If you're a momentum trader who watches technical indicators closely, two consumer discretionary stocks are waving red flags as we push deeper into January. Both Toyota Motor Corp (TM) and Lowe's Companies Inc (LOW) are sporting overbought readings that could spell trouble for anyone chasing these recent rallies.
The Relative Strength Index is one of those momentum tools that sounds more complicated than it actually is. It simply compares how strongly a stock performs on up days versus down days. When the RSI climbs above 70, it typically means the stock has gotten ahead of itself and might be due for a breather. Think of it as the market's way of saying "maybe pump the brakes here."
Toyota Motor Runs Hot After Sales Beat
Toyota Motor (TM) reported its year-end 2025 U.S. sales figures on January 5, posting solid numbers with 2,518,071 vehicles sold across North America. Investors clearly liked what they saw. The stock has jumped around 7% over the past five days alone, pushing shares to $228.63 on Tuesday, up 2.7% for the session. That's uncomfortably close to its 52-week high of $231.16.
The company's current RSI reading sits at 72.5, which puts it squarely in overbought territory. Market data shows Toyota with a momentum score of 76.94 and an impressive value score of 98.91, suggesting the fundamentals might still be solid even if the recent price action has gotten a bit frothy.
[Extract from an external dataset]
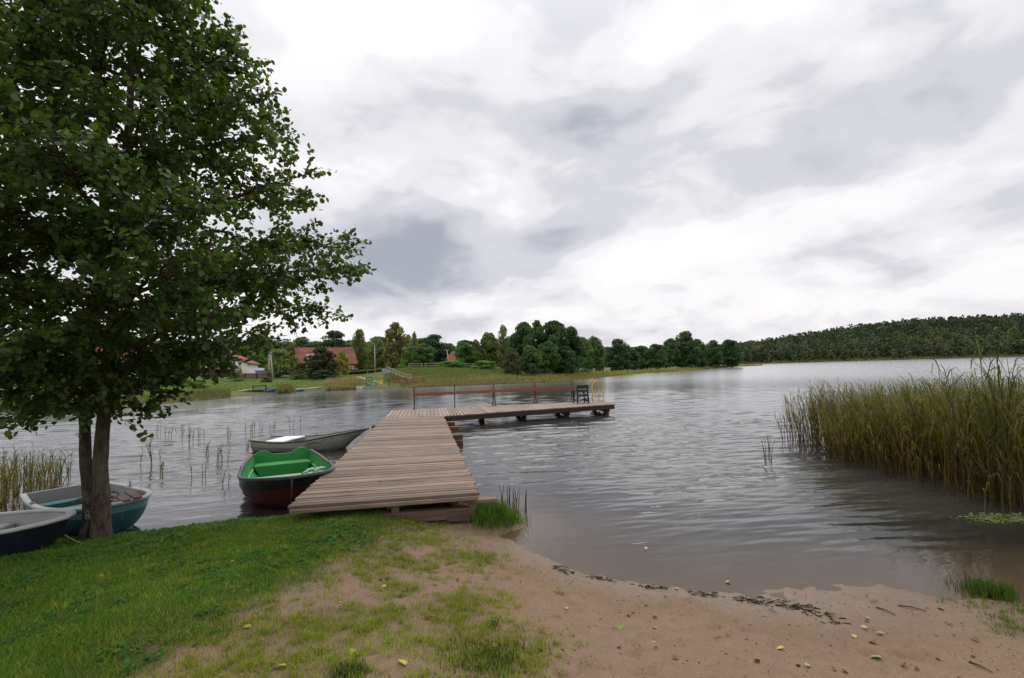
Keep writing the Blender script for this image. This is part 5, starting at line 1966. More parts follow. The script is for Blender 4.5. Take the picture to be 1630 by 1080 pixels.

Lowe's Surges on Analyst Upgrade
Lowe's Companies (LOW) has had an even more dramatic run, climbing roughly 10% over the past month. The catalyst? Gordon Haskett analyst Chuck Grom upgraded the home improvement retailer from Hold to Buy on January 13, slapping a $325 price target on the stock. Shares rose 0.8% to $272.95 on Tuesday, approaching their 52-week peak of $274.98.
Here's the thing though: Lowe's RSI currently registers at 77.7, which is notably higher than Toyota's already-elevated reading. That level suggests the stock has gotten stretched pretty thin in the near term, regardless of whatever long-term bullish case the analyst upgrade might represent.
For traders who use momentum indicators as part of their strategy, these overbought readings don't necessarily mean you should panic sell or start shorting. They're just signals that these stocks have moved far and fast, and might need some time to digest their gains before pushing higher. Sometimes stocks can stay overbought longer than seems rational, but the odds of a pullback do increase when you see RSI values this elevated.